» **YOUR INSTRUCTIONS**
Gather all lines containing the string "Treat" and copy them out.

» **STORED RECORDS**
╔══

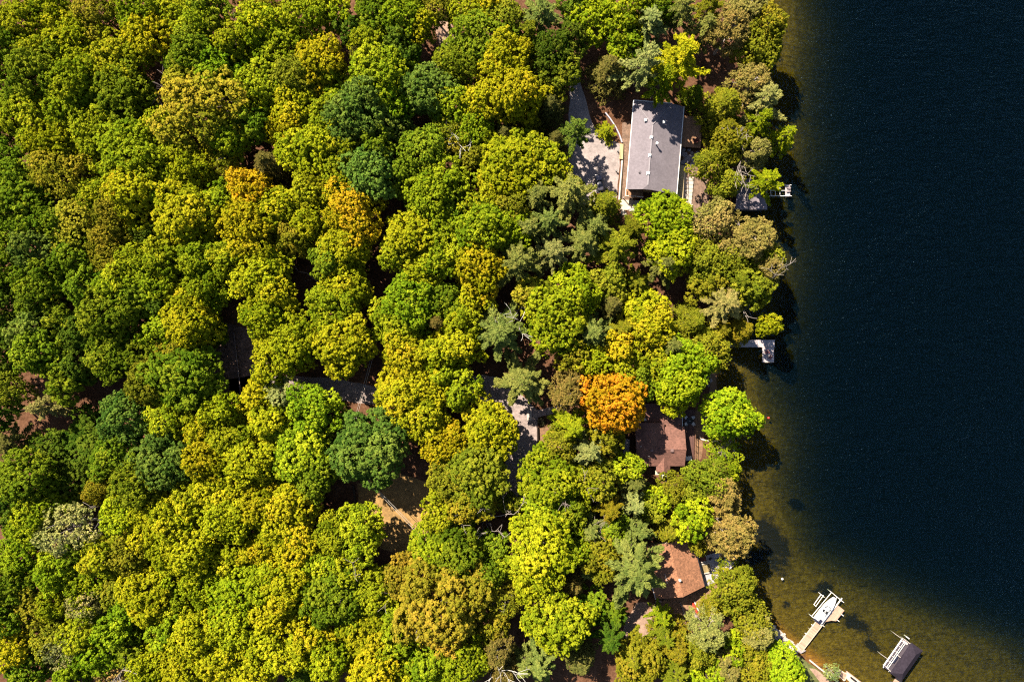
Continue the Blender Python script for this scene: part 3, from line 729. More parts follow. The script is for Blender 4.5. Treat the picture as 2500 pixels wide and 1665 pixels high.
mb = MB(); mb.prism([(34.5, -30.9), (37.2, -30.9), (37.2, -29.12), (34.5, -29.12)], 0, 3.7); mb.add([(34.5, -30.9, 3.7), (37.2, -30.9, 3.7), (35.85, -30.9, 4.5)], [(0, 1, 2)]); mb.build('bay_wall', CREAM, hb)
mb = MB(); mb.box((35.85, -31.35, 2.95), (3.4, 1.0, .14)); mb.build('bay_ledge', CREAM, hb)
window(hb, (35.2, -30.95, 2.1), (.7, .9)); window(hb, (36.5, -30.95, 2.1), (.7, .9))
for yy in (-28, -26, -23.5): window(hb, (40.43, yy, 1.9), (1.3, 1.3), WHITE, 'x')
p = at(1616, 1152, 3.0); an = thing('roof_antenna', 'white aerial with dish and crossed arms by the cream bay of the brown-roofed cottage', 'antenna', (p.x, p.y, G), .3)
mb = MB(); mb.cyl((0, 0, 0), .06, 3.4, 8); mb.build('mast', WHITE, an)
mb = MB(); mb.loft([[(.55 * r_ * math.cos(6.283 * k / 14), .55 * r_ * math.sin(6.283 * k / 14), 3.3 + .22 * r_ * r_) for k in range(14)] for r_ in (.05, .5, 1)], cap=False); mb.build('dish', WHITE, an)
mb = MB()
for t in (.2, 1.3, 2.4): mb.box((.5 * math.cos(t * 2), -.5 * abs(math.sin(t)) - .3, 3.2), (1.2, .12, .1), rz=t)
mb.build('aerial_arm', WHITE, an)
dk = deck('cottage_deck', [(1674, 1128), (1693, 1128), (1696, 1000), (1668, 1000)], 2.1, DECKD, 'dark brown deck along the lake side of the brown-roofed cottage', 'deck', base=.8)
railing('deck_railing', (1694, 1127), (1697, 1001), 2.12, .95, 'dark railing on the lake edge of the brown cottage deck', surf('rust_brown_rail', (.17, .08, .05), .8, .2, 1), 9)
p = at(1682.5, 1026.5, 2.1); tb = thing('patio_table', 'round black patio table with four white chairs round it', 'table', p, 0)
mb = MB(); mb.cyl((0, 0, .70), .78, .05, 24); mb.build('tabletop', surf('black_table_glass', (.015, .016, .02), .3, .1, 1), tb)
mb = MB(); mb.cyl((0, 0, 0), .38, .05, 14); mb.cyl((0, 0, .05), .05, .65, 8); mb.build('pedestal', BLACK, tb)
mb = MB(); mb.cyl((0, 0, .75), .12, .1, 10); mb.build('umbrella_hub', ALU, tb)
for i, a in enumerate((42, 138, 222, 318)):
    q = p + Vector((math.cos(R_(a)), math.sin(R_(a)), 0)) * 1.12
    armchair('patio_chair', 'white patio chair at the ' + ('upper right', 'upper left', 'lower left', 'lower right')[i] + ' of the round black table', 'chair', WHITE, q, R_(a - 90), 'white chairs round the black patio table', s=.85)
p = at(1679.5, 1117.5, 2.1); gt = thing('hot_tub', 'pale covered spa tub at the lower end of the brown cottage deck', 'tub', p, .05)
mb = MB(); mb.box((0, 0, .35), (1.35, .95, .7), bevel=.06); mb.build('shell', ALU, gt)
mb = MB(); mb.box((0, 0, .74), (1.42, 1.02, .08), bevel=.03); mb.build('cover', WHITE, gt)
deck('side_landing', [(1521, 1112), (1536, 1112), (1537, 1072), (1524, 1072)], 1.5, DECKY, 'weathered grey landing in the gap behind the brown-roofed cottage', 'deck', base=.8)
mb = MB(); p = at(1570, 1024.5, 4.3); mb.prism([(-.9, -.2), (.9, -.2), (.55, .35), (-.9, .35)], -.15, .1); o = mb.build('awning', WHITE); o.location = p; tag(o, 'small white awning corner peeking out beneath the orange maple', 'awning')
# walkway from the drive to the cottage
for i in range(7):
    x = 1301 + i * 11.2; y = 1011 - i * 2.1 - .18 * i * i * .5
    quad_slab('paving_slab', [(x, y + 9.5), (x + 10.6, y + 7.8), (x + 10.6, y - 9.8), (x, y - 7.8)], G + .32 + .01 * i, G - .05, surf('walk_stone_%d' % i, (.34 + .02 * (i % 3), .27, .235), .9, .2, 1.2), 'grey slab of the walkway leading from the drive towards the brown cottage',
              'paving slab', 'slabs of the walkway off the gravel drive')
for i in range(2):
    quad_slab('stone_step', [(1287 + i * 6, 1026), (1292 + i * 6, 1027), (1292 + i * 6, 1003), (1287 + i * 6, 1002)], G + .12 + .1 * i, G - .05, STONE, ('lower', 'upper')[i] + ' of two pale steps where the walkway meets the gravel drive', 'step', 'steps at the walkway')
wall_run('retaining_wall', [(1312, 1042), (1313, 1080), (1313, 1130)], .8, .3, surf('dark_wall_timber', (.035, .022, .016), .9, .2, 1), 'dark timber retaining wall along the edge of the gravel drive')
wall_run('drive_edging', [(1262, 1240), (1282, 1220), (1300, 1186)], .4, .25, surf('dark_edge_timber', (.05, .03, .022), .9, .2, 1), 'dark timber edging across the lower end of the gravel drive', 'edging')

# ------------------------------------------------------------------ orange-brown cottage (bottom)
HC = Vector((34.3, -61.5, G)); C_ROT = R_(15)
hc = thing('shore_cottage', 'cottage with orange-brown shingle roof half under a big sage pine', 'house', HC, C_ROT)
mb = MB(); mb.prism([(.6, .7), (11.4, .7), (11.4, 12.3), (.6, 12.3)], 0, 2.7)
for y in (.72, 12.28): mb.add([(.6, y, 2.7), (11.4, y, 2.7), (11.4, y, 2.9), (6, y, 5.1), (.6, y, 2.9)], [(0, 1, 2, 3, 4)])
mb.build('wall', CREAM, hc)
mb = MB(); mb.slab([(0, 0, 3.0), (6, 0, 5.6), (6, 13, 5.6), (0, 13, 3.0)], .16); mb.slab([(12, 0, 3.0), (6, 0, 5.6), (6, 13, 5.6), (12, 13, 3.0)], .16); rc = mb.build('roof', SHO, hc)
mb = MB(); mb.box((6, 6.5, 5.62), (.34, 13, .07)); mb.build('ridge_cap', SHO, rc)
mb = MB(); mb.box((12.1, 6.5, 2.95), (.16, 13, .16)); mb.build('gutter', DARK, rc)
mb = MB(); mb.box((-.1, 3, 2.95), (.16, 6, .16)); mb.build('gutter', ALU, rc)
mb = MB(); mb.cyl((6.2, 4.2, 5.4), .2, .8, 12); mb.cyl((6.2, 4.2, 6.2), .3, .12, 12); mb.build('chimney_pipe', WHITE, rc)
mb = MB(); mb.box((3.4, 4.8, 4.6), (.1, 2.4, .1)); mb.build('roof_pole', ALU, rc)
window(hc, (3.2, .68, 1.6), (1.2, 1.1)); window(hc, (8.6, .68, 1.6), (1.6, 1.2))
deck('lakeside_deck', [(1722, 1431), (1742, 1424), (1800, 1372), (1788, 1343), (1738, 1352), (1712, 1362)], 1.25, DECKG, 'broad weathered grey deck between the orange-brown cottage and the lake', 'deck', edge=DECKG, base=-.6)
def planter(name, pts, label, inner, z=1.26, h=.55):
    P = [at(x, y, z + h) for x, y in pts]; c = sum(P, Vector()) / len(P); r = thing(name, label, 'planter', (c.x, c.y, z), 0)
    m = MB()
    for a, b_ in zip(P, P[1:] + P[:1]):
        d = b_ - a; m.box(((a + b_) / 2) - c + Vector((0, 0, h / 2)), (d.length, .18, h), rz=math.atan2(d.y, d.x))
    m.build('frame', STONE, r)
    m = MB(); m.prism([tuple(((q - c) * .9).xy) for q in P], .02, h * .55); m.build('filling', inner, r)
    return r
planter('raised_planter', [(1707, 1374), (1727, 1370), (1722, 1353), (1703, 1356)], 'pale framed bed of rusty soil on the grey deck', surf('rusty_soil', (.2, .06, .035), .95, .3, 2))
planter('paved_bed', [(1716, 1401), (1739, 1396), (1733, 1374), (1710, 1379)], 'pale framed paved bed below the rusty planter on the deck', surf('mossy_paving', (.3, .22, .1), .95, .4, 3, lines=('X', 2, .5)))
p = at(1735, 1395, 1.85); mb = MB(); mb.cyl((0, 0, -.55), .32, .6, 14, .36); o = mb.build('fire_pot', BLACK); o.location = p; tag(o, 'round black pot standing in the corner of the paved bed', 'pot')
for i, (x, y, a) in enumerate([(1754.5, 1363.5, 200), (1756, 1374.5, 170)]):
    armchair('deck_chair', ('black chair on the grey lakeside deck nearer its upper edge', 'black chair on the grey lakeside deck nearer the lake corner')[i], 'chair', BLACK, at(x, y, 1.25), R_(a), 'black chairs on the lakeside deck', s=1.0)
p = at(1733, 1362.5, 1.25); armchair('deck_stool', 'black chair tucked beside the rusty planter on the grey deck', 'chair', BLACK, p, 1.0, s=.8)
bx = at(1751, 1463, 1.6); sb = thing('storage_bench', 'pale grey storage bench at the edge of the red earth yard', 'bench', (bx.x, bx.y, G), R_(4))
mb = MB(); mb.box((0, 0, .3), (1.25, 2.3, .6)); mb.build('body', DECKG, sb); mb = MB(); mb.box((0, 0, .64), (1.35, 2.4, .08), bevel=.02); mb.build('lid', STONE, sb)
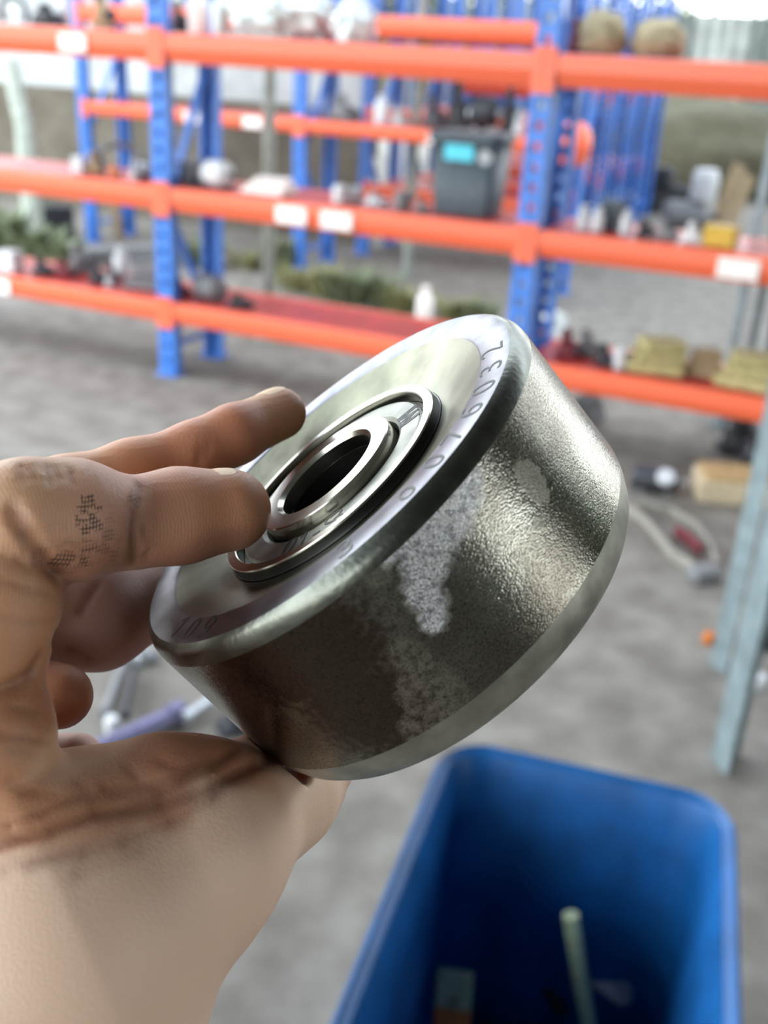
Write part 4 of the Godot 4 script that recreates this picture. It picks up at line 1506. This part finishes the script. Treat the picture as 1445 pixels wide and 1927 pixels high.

╚══

» **SOLUTION BELOW**
Continue the Blender Python script for this scene: part 3, from line 729. More parts follow. The script is for Blender 4.5. Treat the picture as 2500 pixels wide and 1665 pixels high.
Write part 4 of the Godot 4 script that recreates this picture. It picks up at line 1506. This part finishes the script. Treat the picture as 1445 pixels wide and 1927 pixels high.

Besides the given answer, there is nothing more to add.